C’est la main légèrement hésitante que je pianote aujourd’hui sur mon clavier.
Pendant quatre ans, j’ai partagé chacune de mes respirations sur internet. J’avais un avis sur tout et la prétention de croire que mes aventures étaient plus intéressantes que celles des autres. Ma vie était sensationnelle.
Ma vie en ligne l’était en tout cas.
On a tous eu un ami. Un ami qui comptait, un ami auquel on racontait tout, un ami qui donnait son avis, qui nous critiquait parfois, qui pouvait même nous jalouser ou ne pas nous comprendre.
Et puis un jour, la vie nous a séparé de lui. Et chacun a fait son chemin. Un jour cet ami a refait surface et on s’est senti con parce qu’on avait changé et qu’il avait probablement changé lui aussi. Mais toujours, au fond de nous, brûlait cette envie de partage. Alors bien sûr on avait peur. Comment être sûr que l’on pourrait se reconnecter à lui ? En avait-il envie ? Nous intéresserait-il toujours? Avait-il changé en bien ?
changer…
Le changement est toujours suspicieux.
En fait, je crois que j’ai évolué. Tout comme vous, mes vieux amis…
Je ne vous écrivais plus. Une année entière sans avoir besoin de vous. Oh bien sûr, je vous ai observés. De loin.
De loin c’est bien aussi.
On y voit mieux.
Elargir le cadre, cesser d’y intervenir, regarder, fermer sa gueule et ouvrir les yeux.
Et apprendre.
Et comprendre.
J’écrivais tous les jours, comme avant. Mais je ne vous écrivais plus.
Je ne sais pas pourquoi. Parce que je n’avais plus envie de votre approbation, de vos désaccords, de vos réactions?
Peut-être n’avais-je plus besoin de cette masturbation publique?
Peut-être que je vivais enfin ma vie?
Peut-être aussi avais-je cessé de croire en ma capacité à vous raconter des histoires? Peut-être avais-je envie de raconter l’Histoire, la vraie. Pas celle que je filtre mais la brute, parce que je crois que lorsque je raconte du faux, ça sonne faux.
C’est pour cela que je ne vous écrivais plus, parce que je suis nulle pour le faux et que mon vrai me faisait peur.
Je ne vous écrivais plus et pourtant, tellement de mots se bousculaient dans ma tête, tout le temps.
C’était épuisant.
-Allez, raconte-la ton histoire vraie !
-Mais t’es dingue !
-Pourquoi ?
-Parce que si je le fais, les gens vont me détester…
-Et c’est important? On s’en fout des gens qui nous détestent non?
-Crois-moi, la vie est bien plus simple sans les gens qui nous détestent.
-Tu crois pas que la vie serait bien plus simple sans tous ceux qui nous aiment?

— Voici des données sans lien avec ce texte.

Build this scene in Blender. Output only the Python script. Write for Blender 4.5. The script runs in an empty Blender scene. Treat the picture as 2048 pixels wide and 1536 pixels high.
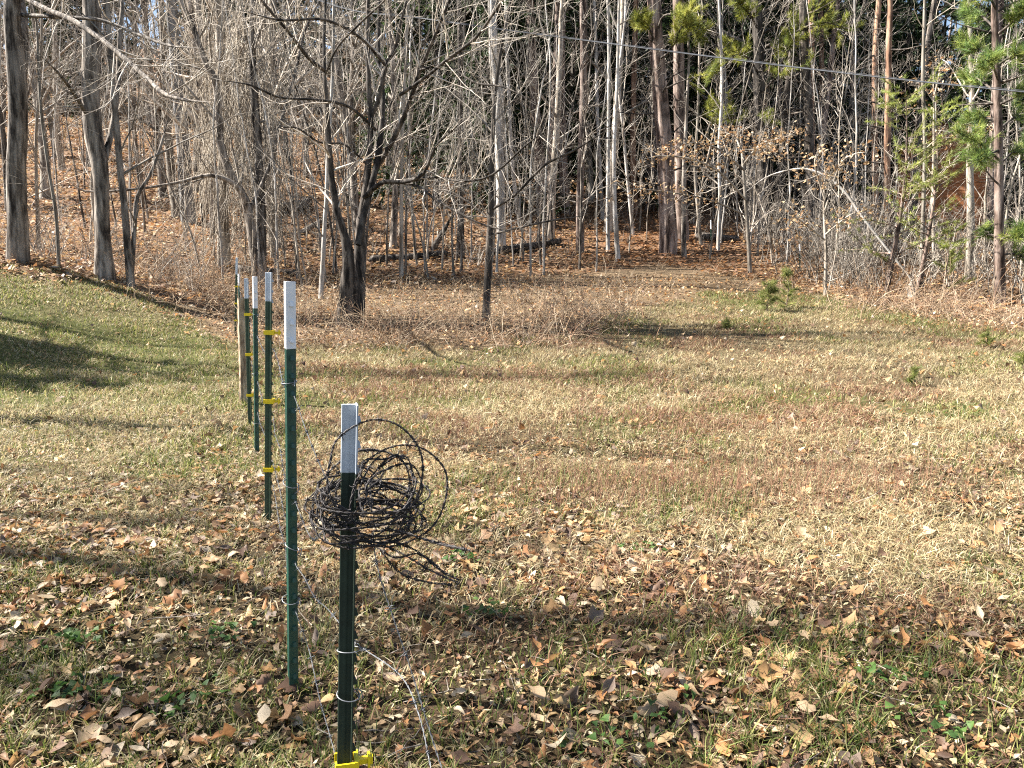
import bpy, math
import numpy as np
from mathutils import Vector, Matrix

# ------------------------------------------------------------------ camera, sky, sun, exposure
SC = bpy.context.scene
COL = SC.collection
F = 1539.0                       # focal length in pixels of the 2048 px wide photograph
EYE = 1.35
PITCH = math.atan(218.0 / F)
cam = bpy.data.cameras.new('camera')
cam.sensor_width = 36.0
cam.lens = 36.0 * F / 2048.0
cam.clip_start = 0.05
cam.clip_end = 2000
camo = bpy.data.objects.new('camera', cam)
camo.location = (0, 0, EYE)
camo.rotation_euler = (math.pi / 2 - PITCH, 0, 0)
COL.objects.link(camo)
SC.camera = camo

SUN_EL = math.radians(43)
SUN_TURN = math.radians(-9)      # travel direction of the light, anticlockwise from +X
w = bpy.data.worlds.new('World')
SC.world = w
w.use_nodes = True
nt = w.node_tree
bg = nt.nodes['Background']
sky = nt.nodes.new('ShaderNodeTexSky')
sky.sky_type = 'NISHITA'
sky.sun_disc = False
sky.sun_elevation = SUN_EL
sky.sun_rotation = math.atan2(-math.cos(SUN_TURN), -math.sin(SUN_TURN))
sky.air_density = 1.0
sky.dust_density = 1.2
nt.links.new(sky.outputs[0], bg.inputs[0])
bg.inputs[1].default_value = 0.05

sun = bpy.data.lights.new('sun', 'SUN')
sun.energy = 5.0
sun.angle = math.radians(0.5)
sun.color = (1.0, 0.96, 0.90)
suno = bpy.data.objects.new('sun', sun)
d = Vector((math.cos(SUN_EL) * math.cos(SUN_TURN), math.cos(SUN_EL) * math.sin(SUN_TURN), -math.sin(SUN_EL)))
suno.rotation_euler = d.to_track_quat('-Z', 'Y').to_euler()
suno.location = (-20, -8, 20)
COL.objects.link(suno)

SC.render.engine = 'CYCLES'
SC.view_settings.view_transform = 'Standard'
SC.view_settings.look = 'None'
SC.view_settings.exposure = 2.25
SC.view_settings.gamma = 1.0
SC.view_settings.use_curve_mapping = False
SC.cycles.max_bounces = 4
SC.cycles.diffuse_bounces = 1
SC.cycles.glossy_bounces = 2
SC.cycles.transmission_bounces = 3
SC.cycles.use_denoising = False
SC.cycles.pixel_filter_type = 'BLACKMAN_HARRIS'
SC.cycles.filter_width = 1.15
SC.cycles.sample_clamp_indirect = 4.0

rng = np.random.RandomState(7)

# ------------------------------------------------------------------ noise and terrain
_LAT = np.random.RandomState(3).rand(256, 256)
def vnoise(x, y, s=1.0, o=0):
    x = np.asarray(x, float) / s + 31.7 * o + 500; y = np.asarray(y, float) / s + 17.3 * o + 500
    xi = np.floor(x).astype(int); yi = np.floor(y).astype(int)
    fx = x - xi; fy = y - yi
    fx = fx * fx * (3 - 2 * fx); fy = fy * fy * (3 - 2 * fy)
    a = _LAT[xi % 256, yi % 256]; b = _LAT[(xi + 1) % 256, yi % 256]
    c = _LAT[xi % 256, (yi + 1) % 256]; e = _LAT[(xi + 1) % 256, (yi + 1) % 256]
    return (a * (1 - fx) + b * fx) * (1 - fy) + (c * (1 - fx) + e * fx) * fy
def fbm(x, y, s, o=0):
    return (vnoise(x, y, s, o) + .5 * vnoise(x, y, s * .47, o + 1) + .25 * vnoise(x, y, s * .21, o + 2)) / 1.75
def sstep(a, b, x):
    t = np.clip((np.asarray(x, float) - a) / (b - a), 0, 1)
    return t * t * (3 - 2 * t)

_py = np.linspace(-400, 900, 13001)
_pz = np.interp(_py, [-400, 8, 10, 12, 14, 16, 18, 20, 22, 24, 28, 35, 45, 60, 80, 120, 200, 900],
                [0, 0, .05, .2, .42, .72, 1.03, 1.37, 1.72, 2.08, 2.95, 4.9, 8.4, 14, 22, 34, 50, 50])
_k = np.hanning(21); _k /= _k.sum()
_pz = np.convolve(np.pad(_pz, 10, mode='edge'), _k, mode='valid')
def ground_z(x, y):
    x = np.asarray(x, float); y = np.asarray(y, float)
    base = np.interp(y, _py, _pz)
    # the wooded hill is lower towards the right
    far = np.interp(y, [24, 30, 60, 120, 400], [0, .6, 9.5, 24, 38])
    base = base - far * sstep(2, 26, x) * .85
    # lawn bank on the left, cresting some 15 m away
    bank = 1.32 * sstep(-4.2, -11.5, x) * sstep(6.0, 15.0, y) * (1 - .55 * sstep(15.2, 20.0, y))
    # shallow ditch between bank and wood
    ditch = -.22 * np.exp(-((y - 18) / 1.6) ** 2) * sstep(-3, -7, x)
    bumps = .05 * (fbm(x, y, 1.7, 5) - .5) + .03 * (fbm(x, y, .45, 9) - .5) + .25 * (fbm(x, y, 6, 12) - .5) * sstep(14, 24, y)
    return base + bank + ditch + bumps

CP, SP = math.cos(PITCH), math.sin(PITCH)
def ray(px, py):
    xc = (px - 1024.0) / F; yc = (768.0 - py) / F
    return np.array([xc, CP + yc * SP, -SP + yc * CP])
def P(px, py, Y):
    r = ray(px, py)
    return np.array([0, 0, EYE]) + r * (Y / r[1])
_ys = np.arange(1.0, 90, .02)
def G(px, py):
    r = ray(px, py)
    pts = _ys[:, None] * (r / r[1])[None, :]
    dz = pts[:, 2] + EYE - ground_z(pts[:, 0], pts[:, 1])
    i = np.argmax(dz < 0)
    if dz[i] >= 0: i = len(_ys) - 1
    p = pts[i].copy(); p[2] = float(ground_z(p[0], p[1]))
    return p

# where brush and wood begin, as a distance for each bearing u = X / Y
def edge(pxs, pys):
    us, Ys = [], []
    for a, b in zip(pxs, pys):
        g = G(a, b); us.append(g[0] / g[1]); Ys.append(g[1])
    return np.array(us), np.array(Ys)
EB = edge([-150, 0, 120, 250, 340, 450, 600, 750, 950, 1150, 1300, 1420, 1560, 1750, 2048, 2200],
          [548, 548, 556, 590, 640, 690, 700, 706, 706, 680, 620, 590, 585, 630, 680, 690])
EW = edge([-150, 0, 200, 340, 600, 900, 1200, 1300, 1500, 1700, 1900, 2048, 2200],
          [530, 531, 552, 590, 585, 560, 540, 530, 545, 592, 612, 622, 625])
def brush_y(u): return np.interp(u, EB[0], EB[1])
def wood_y(u): return np.interp(u, EW[0], EW[1])
def fence_x(y): return -0.33 - 0.383 * (y - 1.63)

# ------------------------------------------------------------------ mesh helpers
def build_mesh(name, verts, faces_list, mat=None, smooth=True, tint=None):
    """faces_list: list of int arrays (n, k)"""
    me = bpy.data.meshes.new(name)
    verts = np.asarray(verts, np.float32)
    me.vertices.add(len(verts))
    me.vertices.foreach_set('co', verts.ravel())
    loops = np.concatenate([f.ravel() for f in faces_list]).astype(np.int32)
    tot = np.concatenate([np.full(len(f), f.shape[1], np.int32) for f in faces_list])
    start = np.concatenate([[0], np.cumsum(tot)[:-1]]).astype(np.int32)
    me.loops.add(len(loops)); me.loops.foreach_set('vertex_index', loops)
    me.polygons.add(len(tot)); me.polygons.foreach_set('loop_start', start)
    try: me.polygons.foreach_set('loop_total', tot)
    except Exception: pass
    me.polygons.foreach_set('use_smooth', np.full(len(tot), smooth))
    if tint is not None:
        at = me.attributes.new('tint', 'FLOAT_COLOR', 'POINT')
        c = np.ones((len(verts), 4), np.float32); c[:, :3] = tint
        at.data.foreach_set('color', c.ravel())
    me.update(calc_edges=True)
    if mat: me.materials.append(mat)
    return me

def norm(v):
    return v / np.maximum(np.linalg.norm(v, axis=-1, keepdims=True), 1e-9)

def tube_arrays(Pa, Ra, ns, rough=0.0, seed=0):
    """Pa (M,N,3), Ra (M,N) -> verts, quads"""
    M, N, _ = Pa.shape
    T = np.empty_like(Pa)
    T[:, 1:-1] = Pa[:, 2:] - Pa[:, :-2]; T[:, 0] = Pa[:, 1] - Pa[:, 0]; T[:, -1] = Pa[:, -1] - Pa[:, -2]
    T = norm(T)
    mean = norm(Pa[:, -1] - Pa[:, 0])
    ref = np.where(np.abs(mean[:, 2:3]) > .8, np.array([[1., .1, 0]]), np.array([[0, .1, 1.]]))[:, None, :]
    U = norm(np.cross(np.broadcast_to(ref, T.shape), T)); V = np.cross(T, U)
    a = np.arange(ns) * 2 * math.pi / ns
    Rr = Ra[:, :, None] * np.ones(ns)
    if rough > 0:
        rr = np.random.RandomState(seed)
        lob = 1 + rough * (rr.rand(M, 1, ns) - .5) * 1.2 + rough * (rr.rand(M, N, ns) - .5)
        Rr = Rr * lob
    ring = Pa[:, :, None, :] + Rr[..., None] * (np.cos(a)[:, None] * U[:, :, None, :] + np.sin(a)[:, None] * V[:, :, None, :])
    verts = ring.reshape(-1, 3)
    idx = np.arange(M * N * ns).reshape(M, N, ns)
    A = idx[:, :-1, :]; B = np.roll(idx, -1, 2)[:, :-1, :]
    Cc = np.roll(idx, -1, 2)[:, 1:, :]; D = idx[:, 1:, :]
    return verts, np.stack([A, B, Cc, D], -1).reshape(-1, 4)

class Tubes:
    def __init__(s): s.v = []; s.f = []; s.n = 0
    def add(s, Pa, Ra, ns, rough=0.0, seed=0):
        Pa = np.asarray(Pa, float); Ra = np.asarray(Ra, float)
        if Pa.ndim == 2: Pa = Pa[None]; Ra = Ra[None]
        v, q = tube_arrays(Pa, Ra, ns, rough, seed)
        s.v.append(v); s.f.append(q + s.n); s.n += len(v)
    def mesh(s, name, mat, origin=None, tint=None):
        v = np.concatenate(s.v)
        if origin is not None: v = v - np.asarray(origin)
        return build_mesh(name, v, [np.concatenate(s.f)], mat, True, tint)

def link(name, data, parent=None, loc=None):
    o = bpy.data.objects.new(name, data)
    COL.objects.link(o)
    if loc is not None: o.location = tuple(loc)
    if parent is not None: o.parent = parent
    if parent is not None and name in FINE: o['kind'] = 'stuff'
    return o
FINE = {'twigs', 'branches', 'needles', 'leaves', 'vines', 'barbs', 'foliage', 'branch_stubs'}
def tag(o, label=None, cat=None, group=None, kind=None):
    if label: o['label'] = label
    if cat: o['category'] = cat
    if group: o['group'] = group
    if kind: o['kind'] = kind
    return o

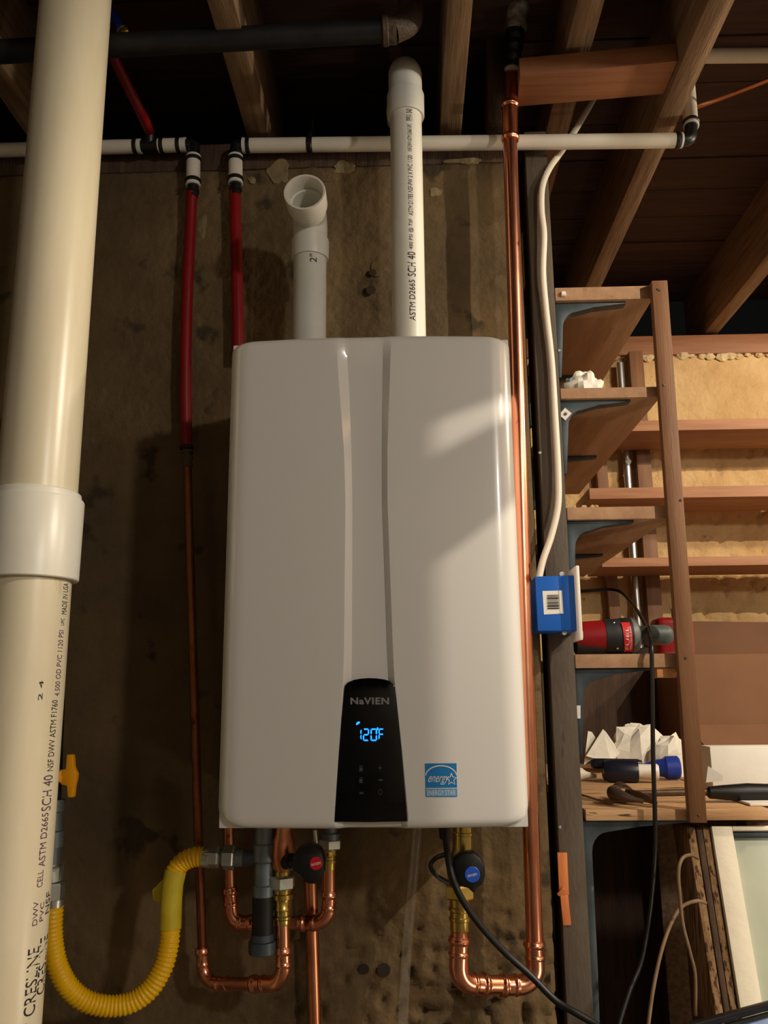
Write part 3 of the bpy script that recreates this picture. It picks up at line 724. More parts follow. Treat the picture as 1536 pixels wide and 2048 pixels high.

Je ne vous écrivais plus mais il y a tant à dire… La vie est si compliquée avec les gens qui nous aiment…
J’ai longtemps cherché au mauvais endroit les gens qui m’ont mal aimée. J’ai trié, affiné la liste. Et puis j’ai jeté la liste. Qui dit liste dit hiérarchie. Les gens qu’on aime ne devraient pas être listés.
Et puis il y a lui. Celui que je n’attendais pas. Celui qui me donne envie de devenir quelqu’un de meilleur.
Mon histoire d’amour est probablement l’une des raisons pour laquelle je ne vous écrivais plus.
Alors, laissons-la de côté pour le moment. Je ne suis pas que mon histoire d’amour et il serait donc réducteur de revenir dans vos vies par cette porte.
D’ailleurs, si aujourd’hui je vous écris, c’est pour me rappeler qu’il est bon parfois de sortir de son histoire d’amour. De saisir à pleines mains tous les rôles que l’on se donne. Je suis une mère qui affine ses principes éducatifs, je suis un prof qui essaie de fournir à des enfants les armes dont ils ont besoin pour affronter un monde qui ne s’adapte pas assez vite à leurs particularités, je suis une femme comme un homme avec des questionnements humains psycho-philo-sociologiques. Et puis surtout, en ces temps où tout le monde devient dingue, à cette heure où notre besoin de bienveillance s’accroit de jour en jour, mais qu’un quart de la population française s’apprête à fermer les portes de la tolérance, je me suis rappelée que j’étais aussi le peuple. Comme vous. Et que, même si l’onde de mes mots et de mes pensées n’a qu’une infime chance de se propager, je me dois d’essayer. Chacun de nous doit faire sa part.
C’est pourquoi aujourd’hui, je vous écris, c’est pourquoi aujourd’hui, j’ai décidé de reprendre ma plume, de reprendre 5 minutes pour moi toute seule et de les partager avec vous.